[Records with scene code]
□ □ □ □ □
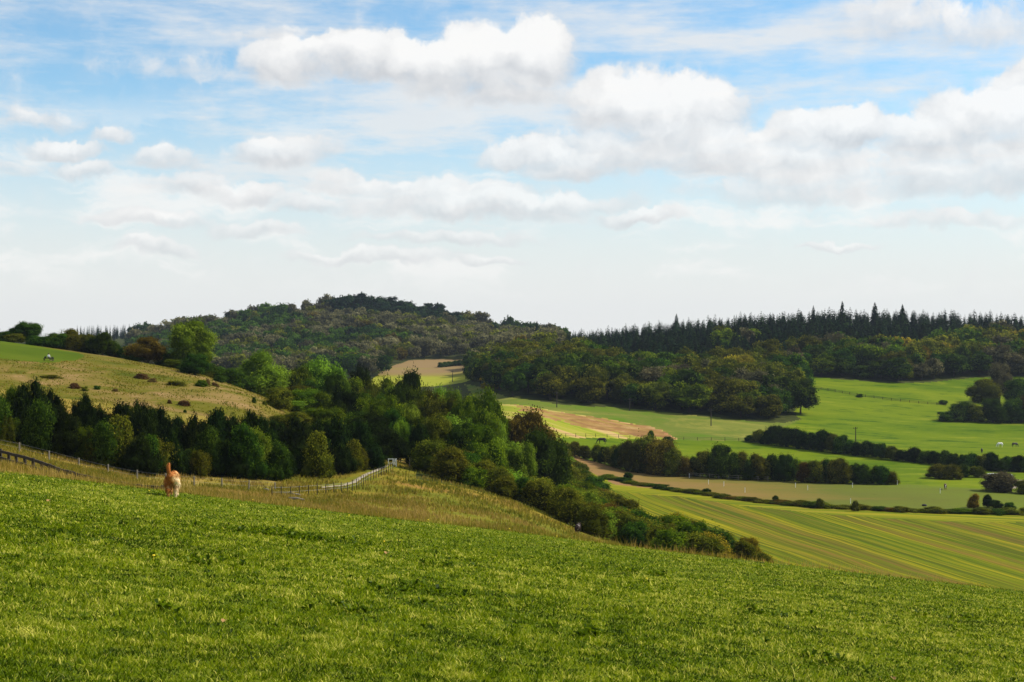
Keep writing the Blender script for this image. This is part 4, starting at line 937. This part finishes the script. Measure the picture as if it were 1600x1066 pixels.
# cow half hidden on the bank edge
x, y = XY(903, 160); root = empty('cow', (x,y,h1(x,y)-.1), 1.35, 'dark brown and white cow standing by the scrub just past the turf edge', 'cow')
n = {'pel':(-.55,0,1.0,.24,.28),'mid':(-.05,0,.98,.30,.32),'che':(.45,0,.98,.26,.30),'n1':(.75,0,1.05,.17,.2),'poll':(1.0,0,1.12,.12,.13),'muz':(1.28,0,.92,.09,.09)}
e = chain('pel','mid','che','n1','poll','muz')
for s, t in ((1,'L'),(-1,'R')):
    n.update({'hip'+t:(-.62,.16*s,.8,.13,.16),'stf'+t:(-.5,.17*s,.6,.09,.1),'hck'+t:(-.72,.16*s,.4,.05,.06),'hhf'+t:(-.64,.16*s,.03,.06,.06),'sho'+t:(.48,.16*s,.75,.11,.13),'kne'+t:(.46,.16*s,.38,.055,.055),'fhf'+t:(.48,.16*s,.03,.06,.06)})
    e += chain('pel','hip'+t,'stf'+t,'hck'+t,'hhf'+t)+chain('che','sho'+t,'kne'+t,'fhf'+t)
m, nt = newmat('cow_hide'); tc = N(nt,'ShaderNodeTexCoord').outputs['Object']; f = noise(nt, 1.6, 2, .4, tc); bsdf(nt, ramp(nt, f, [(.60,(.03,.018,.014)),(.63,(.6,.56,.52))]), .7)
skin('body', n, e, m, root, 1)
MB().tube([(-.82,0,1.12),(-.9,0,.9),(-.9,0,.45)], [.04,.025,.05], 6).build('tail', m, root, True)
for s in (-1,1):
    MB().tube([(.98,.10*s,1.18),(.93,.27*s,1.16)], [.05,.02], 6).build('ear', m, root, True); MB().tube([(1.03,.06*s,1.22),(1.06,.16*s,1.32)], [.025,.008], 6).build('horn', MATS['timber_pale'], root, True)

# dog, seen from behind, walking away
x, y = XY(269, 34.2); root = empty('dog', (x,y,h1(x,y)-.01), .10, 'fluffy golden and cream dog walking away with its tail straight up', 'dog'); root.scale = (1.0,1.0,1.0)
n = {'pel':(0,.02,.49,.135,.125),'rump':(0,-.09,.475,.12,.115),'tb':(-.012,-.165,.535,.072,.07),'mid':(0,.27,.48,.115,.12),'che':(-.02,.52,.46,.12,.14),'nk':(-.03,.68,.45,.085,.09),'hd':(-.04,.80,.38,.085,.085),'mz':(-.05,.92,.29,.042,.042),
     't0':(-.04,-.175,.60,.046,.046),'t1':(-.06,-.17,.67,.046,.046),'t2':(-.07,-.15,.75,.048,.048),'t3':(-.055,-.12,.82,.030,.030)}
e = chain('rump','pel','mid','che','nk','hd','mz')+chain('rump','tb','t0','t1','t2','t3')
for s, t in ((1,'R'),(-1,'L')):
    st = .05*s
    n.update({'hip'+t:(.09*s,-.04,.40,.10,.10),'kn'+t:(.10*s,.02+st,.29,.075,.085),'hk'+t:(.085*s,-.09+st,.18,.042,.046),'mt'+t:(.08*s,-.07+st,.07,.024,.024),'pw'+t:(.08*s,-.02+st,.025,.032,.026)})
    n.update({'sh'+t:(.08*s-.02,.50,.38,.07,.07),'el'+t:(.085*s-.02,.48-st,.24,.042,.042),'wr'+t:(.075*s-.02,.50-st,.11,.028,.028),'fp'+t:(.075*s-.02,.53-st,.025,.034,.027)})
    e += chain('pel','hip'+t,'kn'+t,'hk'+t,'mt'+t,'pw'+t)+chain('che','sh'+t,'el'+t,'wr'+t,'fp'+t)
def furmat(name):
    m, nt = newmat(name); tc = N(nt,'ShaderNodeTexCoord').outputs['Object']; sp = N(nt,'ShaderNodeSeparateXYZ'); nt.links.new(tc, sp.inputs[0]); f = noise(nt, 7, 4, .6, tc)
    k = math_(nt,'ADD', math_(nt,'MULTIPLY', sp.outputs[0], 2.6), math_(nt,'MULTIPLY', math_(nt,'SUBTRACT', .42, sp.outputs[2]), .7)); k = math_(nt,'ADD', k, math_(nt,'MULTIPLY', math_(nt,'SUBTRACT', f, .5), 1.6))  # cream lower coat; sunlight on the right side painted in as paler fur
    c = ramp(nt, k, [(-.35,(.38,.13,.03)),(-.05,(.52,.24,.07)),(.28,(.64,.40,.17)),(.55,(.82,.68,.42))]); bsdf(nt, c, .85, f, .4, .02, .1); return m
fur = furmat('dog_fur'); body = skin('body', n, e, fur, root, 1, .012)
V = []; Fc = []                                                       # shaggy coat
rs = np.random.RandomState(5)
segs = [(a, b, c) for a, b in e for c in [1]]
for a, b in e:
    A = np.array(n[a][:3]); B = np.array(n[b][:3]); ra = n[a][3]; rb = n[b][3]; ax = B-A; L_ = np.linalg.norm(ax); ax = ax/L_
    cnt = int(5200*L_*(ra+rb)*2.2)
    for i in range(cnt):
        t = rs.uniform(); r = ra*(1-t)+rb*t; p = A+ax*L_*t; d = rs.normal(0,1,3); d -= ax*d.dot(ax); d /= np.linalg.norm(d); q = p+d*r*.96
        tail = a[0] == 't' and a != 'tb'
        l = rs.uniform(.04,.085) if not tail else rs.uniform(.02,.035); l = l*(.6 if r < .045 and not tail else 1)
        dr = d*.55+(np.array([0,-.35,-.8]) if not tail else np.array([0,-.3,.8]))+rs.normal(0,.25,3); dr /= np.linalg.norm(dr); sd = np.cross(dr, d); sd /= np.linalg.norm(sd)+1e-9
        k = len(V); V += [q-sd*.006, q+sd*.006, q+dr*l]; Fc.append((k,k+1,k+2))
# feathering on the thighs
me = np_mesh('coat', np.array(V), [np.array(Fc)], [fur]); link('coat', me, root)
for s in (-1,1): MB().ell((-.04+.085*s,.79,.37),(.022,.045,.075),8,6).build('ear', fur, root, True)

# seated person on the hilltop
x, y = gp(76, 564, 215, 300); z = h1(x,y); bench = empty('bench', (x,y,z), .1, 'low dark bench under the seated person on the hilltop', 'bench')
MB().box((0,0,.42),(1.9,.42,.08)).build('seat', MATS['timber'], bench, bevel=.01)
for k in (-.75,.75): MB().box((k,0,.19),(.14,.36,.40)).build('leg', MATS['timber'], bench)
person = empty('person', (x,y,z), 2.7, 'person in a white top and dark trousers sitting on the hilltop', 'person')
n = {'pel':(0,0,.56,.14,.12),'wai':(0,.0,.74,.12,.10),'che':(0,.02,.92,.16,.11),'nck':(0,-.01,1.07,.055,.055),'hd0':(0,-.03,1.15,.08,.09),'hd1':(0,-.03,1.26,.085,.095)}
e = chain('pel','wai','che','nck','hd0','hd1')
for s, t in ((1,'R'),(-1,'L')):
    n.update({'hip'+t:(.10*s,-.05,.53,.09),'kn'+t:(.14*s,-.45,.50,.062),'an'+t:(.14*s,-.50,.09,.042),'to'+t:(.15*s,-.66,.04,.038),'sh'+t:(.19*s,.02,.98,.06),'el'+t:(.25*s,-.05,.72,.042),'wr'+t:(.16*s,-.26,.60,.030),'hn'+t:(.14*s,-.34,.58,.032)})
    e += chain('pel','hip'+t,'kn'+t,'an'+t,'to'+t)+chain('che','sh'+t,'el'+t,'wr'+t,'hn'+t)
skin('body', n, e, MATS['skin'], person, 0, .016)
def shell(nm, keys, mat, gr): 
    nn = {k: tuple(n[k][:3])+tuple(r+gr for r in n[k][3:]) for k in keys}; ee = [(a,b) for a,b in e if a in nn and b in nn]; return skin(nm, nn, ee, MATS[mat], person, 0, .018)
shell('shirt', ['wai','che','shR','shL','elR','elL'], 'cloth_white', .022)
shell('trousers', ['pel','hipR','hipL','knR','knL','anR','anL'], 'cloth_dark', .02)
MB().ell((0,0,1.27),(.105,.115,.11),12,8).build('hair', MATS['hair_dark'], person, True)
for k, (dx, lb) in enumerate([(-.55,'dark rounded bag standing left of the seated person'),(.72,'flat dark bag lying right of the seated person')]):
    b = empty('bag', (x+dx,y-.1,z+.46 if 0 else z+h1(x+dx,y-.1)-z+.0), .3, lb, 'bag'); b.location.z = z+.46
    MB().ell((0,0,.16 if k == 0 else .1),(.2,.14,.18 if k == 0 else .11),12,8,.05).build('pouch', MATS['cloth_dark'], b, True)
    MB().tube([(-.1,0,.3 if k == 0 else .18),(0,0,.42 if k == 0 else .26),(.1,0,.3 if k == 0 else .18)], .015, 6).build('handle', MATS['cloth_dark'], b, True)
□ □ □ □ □
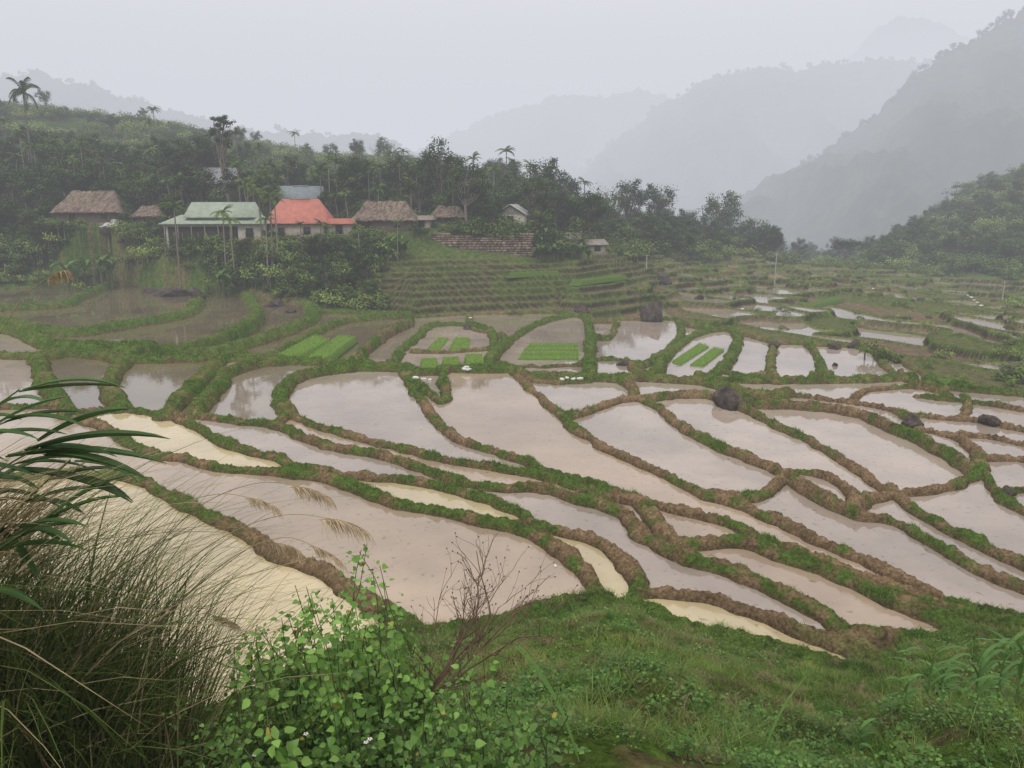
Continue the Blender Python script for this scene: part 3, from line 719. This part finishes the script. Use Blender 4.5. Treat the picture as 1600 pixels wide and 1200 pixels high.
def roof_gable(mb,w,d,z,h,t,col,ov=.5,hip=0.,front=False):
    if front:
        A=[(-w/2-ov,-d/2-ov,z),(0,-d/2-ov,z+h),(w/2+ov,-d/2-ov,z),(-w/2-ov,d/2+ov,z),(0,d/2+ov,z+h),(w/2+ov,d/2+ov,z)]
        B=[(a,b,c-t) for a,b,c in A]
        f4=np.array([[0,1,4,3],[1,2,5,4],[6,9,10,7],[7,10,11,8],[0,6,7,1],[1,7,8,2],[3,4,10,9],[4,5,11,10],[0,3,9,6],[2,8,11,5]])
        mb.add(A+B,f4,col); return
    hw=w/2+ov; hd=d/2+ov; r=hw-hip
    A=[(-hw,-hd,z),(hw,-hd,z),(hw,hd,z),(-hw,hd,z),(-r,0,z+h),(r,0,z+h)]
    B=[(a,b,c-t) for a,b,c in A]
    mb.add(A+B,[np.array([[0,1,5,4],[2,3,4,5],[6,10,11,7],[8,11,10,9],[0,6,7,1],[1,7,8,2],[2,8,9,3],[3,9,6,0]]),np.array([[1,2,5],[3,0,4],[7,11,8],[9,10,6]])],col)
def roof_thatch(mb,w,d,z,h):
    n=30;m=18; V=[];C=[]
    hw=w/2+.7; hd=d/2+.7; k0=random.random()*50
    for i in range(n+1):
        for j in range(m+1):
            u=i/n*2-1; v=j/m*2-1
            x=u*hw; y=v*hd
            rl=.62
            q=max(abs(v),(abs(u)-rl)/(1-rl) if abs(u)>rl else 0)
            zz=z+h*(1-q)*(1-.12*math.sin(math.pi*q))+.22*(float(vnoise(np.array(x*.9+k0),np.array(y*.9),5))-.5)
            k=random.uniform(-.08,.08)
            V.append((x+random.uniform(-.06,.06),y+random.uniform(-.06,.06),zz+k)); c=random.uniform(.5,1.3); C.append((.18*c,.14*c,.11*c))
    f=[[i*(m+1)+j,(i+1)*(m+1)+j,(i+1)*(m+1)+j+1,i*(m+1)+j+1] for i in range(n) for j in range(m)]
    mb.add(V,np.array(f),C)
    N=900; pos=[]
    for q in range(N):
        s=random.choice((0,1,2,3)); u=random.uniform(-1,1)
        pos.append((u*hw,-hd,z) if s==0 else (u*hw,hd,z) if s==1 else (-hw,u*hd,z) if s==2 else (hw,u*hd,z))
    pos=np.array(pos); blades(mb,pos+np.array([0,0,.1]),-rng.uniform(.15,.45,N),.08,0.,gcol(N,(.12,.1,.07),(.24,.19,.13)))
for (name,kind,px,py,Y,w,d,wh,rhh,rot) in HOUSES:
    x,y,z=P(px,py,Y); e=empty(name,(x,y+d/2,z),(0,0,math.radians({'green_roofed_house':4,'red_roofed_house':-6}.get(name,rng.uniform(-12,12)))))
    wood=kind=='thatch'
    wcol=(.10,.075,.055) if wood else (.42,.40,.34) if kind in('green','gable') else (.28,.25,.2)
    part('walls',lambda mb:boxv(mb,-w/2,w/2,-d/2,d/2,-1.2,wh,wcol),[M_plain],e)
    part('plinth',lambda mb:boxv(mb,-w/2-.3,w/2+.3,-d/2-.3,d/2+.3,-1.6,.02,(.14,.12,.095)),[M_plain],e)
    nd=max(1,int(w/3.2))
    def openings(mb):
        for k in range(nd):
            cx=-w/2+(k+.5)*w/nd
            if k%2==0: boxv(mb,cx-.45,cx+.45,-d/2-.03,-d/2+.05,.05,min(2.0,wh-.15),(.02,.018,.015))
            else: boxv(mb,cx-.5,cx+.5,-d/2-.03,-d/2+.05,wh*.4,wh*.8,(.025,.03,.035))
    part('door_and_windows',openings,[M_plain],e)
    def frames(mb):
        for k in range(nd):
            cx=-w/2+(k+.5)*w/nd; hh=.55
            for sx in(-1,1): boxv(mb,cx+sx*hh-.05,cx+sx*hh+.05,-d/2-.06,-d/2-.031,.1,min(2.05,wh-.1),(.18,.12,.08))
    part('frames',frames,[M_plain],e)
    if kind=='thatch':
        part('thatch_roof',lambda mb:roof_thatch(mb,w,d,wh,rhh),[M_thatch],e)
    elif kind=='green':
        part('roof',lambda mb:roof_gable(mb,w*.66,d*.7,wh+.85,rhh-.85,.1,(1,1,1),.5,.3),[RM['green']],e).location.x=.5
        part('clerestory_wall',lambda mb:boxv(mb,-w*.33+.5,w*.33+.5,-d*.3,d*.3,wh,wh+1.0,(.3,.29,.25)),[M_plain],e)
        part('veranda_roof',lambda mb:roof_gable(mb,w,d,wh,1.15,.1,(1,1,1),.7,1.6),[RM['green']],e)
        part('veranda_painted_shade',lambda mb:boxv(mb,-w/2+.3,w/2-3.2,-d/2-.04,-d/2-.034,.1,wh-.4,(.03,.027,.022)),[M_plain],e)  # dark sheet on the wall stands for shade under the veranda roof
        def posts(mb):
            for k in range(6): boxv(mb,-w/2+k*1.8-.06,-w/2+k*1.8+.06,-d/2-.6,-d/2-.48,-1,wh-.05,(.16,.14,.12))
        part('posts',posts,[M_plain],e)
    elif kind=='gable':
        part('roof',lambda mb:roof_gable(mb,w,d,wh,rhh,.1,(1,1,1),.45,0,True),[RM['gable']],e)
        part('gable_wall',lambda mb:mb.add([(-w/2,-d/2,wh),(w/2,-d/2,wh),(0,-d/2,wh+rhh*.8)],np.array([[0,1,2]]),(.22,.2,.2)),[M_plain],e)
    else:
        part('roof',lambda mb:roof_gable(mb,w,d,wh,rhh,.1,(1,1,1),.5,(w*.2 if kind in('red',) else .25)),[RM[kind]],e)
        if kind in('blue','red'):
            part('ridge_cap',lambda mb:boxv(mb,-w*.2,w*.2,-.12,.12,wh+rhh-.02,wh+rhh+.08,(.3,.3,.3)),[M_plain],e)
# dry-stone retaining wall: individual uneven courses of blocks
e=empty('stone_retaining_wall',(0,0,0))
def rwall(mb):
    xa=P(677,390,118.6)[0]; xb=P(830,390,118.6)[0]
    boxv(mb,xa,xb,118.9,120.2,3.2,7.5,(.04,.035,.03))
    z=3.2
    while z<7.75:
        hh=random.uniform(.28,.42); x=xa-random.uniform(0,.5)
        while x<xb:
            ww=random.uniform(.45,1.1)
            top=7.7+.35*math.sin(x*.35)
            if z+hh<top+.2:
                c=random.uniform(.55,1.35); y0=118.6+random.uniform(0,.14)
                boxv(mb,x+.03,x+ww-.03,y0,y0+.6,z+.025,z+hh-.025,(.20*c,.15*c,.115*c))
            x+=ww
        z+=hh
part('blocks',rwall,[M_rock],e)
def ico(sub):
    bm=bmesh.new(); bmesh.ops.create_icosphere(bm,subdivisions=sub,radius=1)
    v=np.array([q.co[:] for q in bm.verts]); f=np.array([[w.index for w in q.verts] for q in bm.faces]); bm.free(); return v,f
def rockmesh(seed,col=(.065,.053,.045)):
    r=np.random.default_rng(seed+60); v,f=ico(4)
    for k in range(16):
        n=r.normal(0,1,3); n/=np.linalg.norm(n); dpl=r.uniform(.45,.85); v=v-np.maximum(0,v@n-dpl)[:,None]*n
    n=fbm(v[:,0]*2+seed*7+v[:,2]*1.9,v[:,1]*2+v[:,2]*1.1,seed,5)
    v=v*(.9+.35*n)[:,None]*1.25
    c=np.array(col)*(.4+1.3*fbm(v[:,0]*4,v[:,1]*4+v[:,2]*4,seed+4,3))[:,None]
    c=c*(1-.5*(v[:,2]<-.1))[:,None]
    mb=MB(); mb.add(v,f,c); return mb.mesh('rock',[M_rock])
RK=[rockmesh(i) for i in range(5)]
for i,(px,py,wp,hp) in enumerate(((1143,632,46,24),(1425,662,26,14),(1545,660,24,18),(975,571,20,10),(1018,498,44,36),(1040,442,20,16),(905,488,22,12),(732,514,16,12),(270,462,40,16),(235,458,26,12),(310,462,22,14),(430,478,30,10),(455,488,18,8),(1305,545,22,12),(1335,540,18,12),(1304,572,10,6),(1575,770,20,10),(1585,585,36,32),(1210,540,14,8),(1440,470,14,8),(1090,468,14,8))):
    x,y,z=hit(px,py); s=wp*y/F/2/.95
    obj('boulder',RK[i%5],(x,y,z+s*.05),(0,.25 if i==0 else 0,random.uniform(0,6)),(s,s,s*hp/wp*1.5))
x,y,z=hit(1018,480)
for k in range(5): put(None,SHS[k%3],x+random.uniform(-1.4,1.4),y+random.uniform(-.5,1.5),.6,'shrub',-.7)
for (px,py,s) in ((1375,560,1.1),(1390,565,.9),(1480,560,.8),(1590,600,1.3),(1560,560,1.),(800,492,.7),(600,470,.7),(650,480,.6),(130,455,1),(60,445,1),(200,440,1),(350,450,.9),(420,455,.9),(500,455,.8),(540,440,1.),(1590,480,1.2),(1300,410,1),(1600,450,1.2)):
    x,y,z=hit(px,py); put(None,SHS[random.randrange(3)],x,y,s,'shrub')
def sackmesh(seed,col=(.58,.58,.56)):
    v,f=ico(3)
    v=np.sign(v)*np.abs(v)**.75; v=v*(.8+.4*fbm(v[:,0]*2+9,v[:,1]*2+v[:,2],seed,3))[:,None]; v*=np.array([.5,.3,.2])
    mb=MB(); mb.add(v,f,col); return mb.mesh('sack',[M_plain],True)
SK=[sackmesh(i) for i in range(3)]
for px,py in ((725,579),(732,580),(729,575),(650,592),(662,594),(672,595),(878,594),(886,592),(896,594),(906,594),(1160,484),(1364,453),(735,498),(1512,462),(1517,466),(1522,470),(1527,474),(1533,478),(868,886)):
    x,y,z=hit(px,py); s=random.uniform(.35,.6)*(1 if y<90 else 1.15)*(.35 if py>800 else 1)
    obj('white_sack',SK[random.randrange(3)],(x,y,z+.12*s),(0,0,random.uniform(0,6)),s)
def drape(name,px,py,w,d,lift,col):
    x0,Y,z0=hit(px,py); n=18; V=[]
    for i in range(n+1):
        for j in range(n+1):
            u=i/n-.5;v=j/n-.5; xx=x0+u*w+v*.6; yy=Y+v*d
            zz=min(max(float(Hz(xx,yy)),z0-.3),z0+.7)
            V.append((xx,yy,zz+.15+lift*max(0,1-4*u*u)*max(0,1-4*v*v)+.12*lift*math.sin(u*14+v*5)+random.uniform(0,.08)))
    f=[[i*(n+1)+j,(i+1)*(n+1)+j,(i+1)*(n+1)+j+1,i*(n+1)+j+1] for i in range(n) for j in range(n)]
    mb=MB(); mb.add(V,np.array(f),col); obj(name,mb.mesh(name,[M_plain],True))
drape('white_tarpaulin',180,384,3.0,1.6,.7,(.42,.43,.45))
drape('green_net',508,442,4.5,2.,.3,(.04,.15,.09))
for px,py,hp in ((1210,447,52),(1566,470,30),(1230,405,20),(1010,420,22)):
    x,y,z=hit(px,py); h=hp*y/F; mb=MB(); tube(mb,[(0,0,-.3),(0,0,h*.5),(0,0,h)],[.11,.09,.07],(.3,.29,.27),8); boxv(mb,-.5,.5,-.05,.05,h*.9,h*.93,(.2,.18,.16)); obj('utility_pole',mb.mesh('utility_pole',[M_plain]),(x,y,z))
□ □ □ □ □
*Stated problem*
Write out exactly the lines running from the line containing "Keep writing the" to the line containing "MATS['timber_pale'], root, True)", with both of those lines included.

*Finished answer*
Keep writing the Blender script for this image. This is part 4, starting at line 937. This part finishes the script. Measure the picture as if it were 1600x1066 pixels.
# cow half hidden on the bank edge
x, y = XY(903, 160); root = empty('cow', (x,y,h1(x,y)-.1), 1.35, 'dark brown and white cow standing by the scrub just past the turf edge', 'cow')
n = {'pel':(-.55,0,1.0,.24,.28),'mid':(-.05,0,.98,.30,.32),'che':(.45,0,.98,.26,.30),'n1':(.75,0,1.05,.17,.2),'poll':(1.0,0,1.12,.12,.13),'muz':(1.28,0,.92,.09,.09)}
e = chain('pel','mid','che','n1','poll','muz')
for s, t in ((1,'L'),(-1,'R')):
    n.update({'hip'+t:(-.62,.16*s,.8,.13,.16),'stf'+t:(-.5,.17*s,.6,.09,.1),'hck'+t:(-.72,.16*s,.4,.05,.06),'hhf'+t:(-.64,.16*s,.03,.06,.06),'sho'+t:(.48,.16*s,.75,.11,.13),'kne'+t:(.46,.16*s,.38,.055,.055),'fhf'+t:(.48,.16*s,.03,.06,.06)})
    e += chain('pel','hip'+t,'stf'+t,'hck'+t,'hhf'+t)+chain('che','sho'+t,'kne'+t,'fhf'+t)
m, nt = newmat('cow_hide'); tc = N(nt,'ShaderNodeTexCoord').outputs['Object']; f = noise(nt, 1.6, 2, .4, tc); bsdf(nt, ramp(nt, f, [(.60,(.03,.018,.014)),(.63,(.6,.56,.52))]), .7)
skin('body', n, e, m, root, 1)
MB().tube([(-.82,0,1.12),(-.9,0,.9),(-.9,0,.45)], [.04,.025,.05], 6).build('tail', m, root, True)
for s in (-1,1):
    MB().tube([(.98,.10*s,1.18),(.93,.27*s,1.16)], [.05,.02], 6).build('ear', m, root, True); MB().tube([(1.03,.06*s,1.22),(1.06,.16*s,1.32)], [.025,.008], 6).build('horn', MATS['timber_pale'], root, True)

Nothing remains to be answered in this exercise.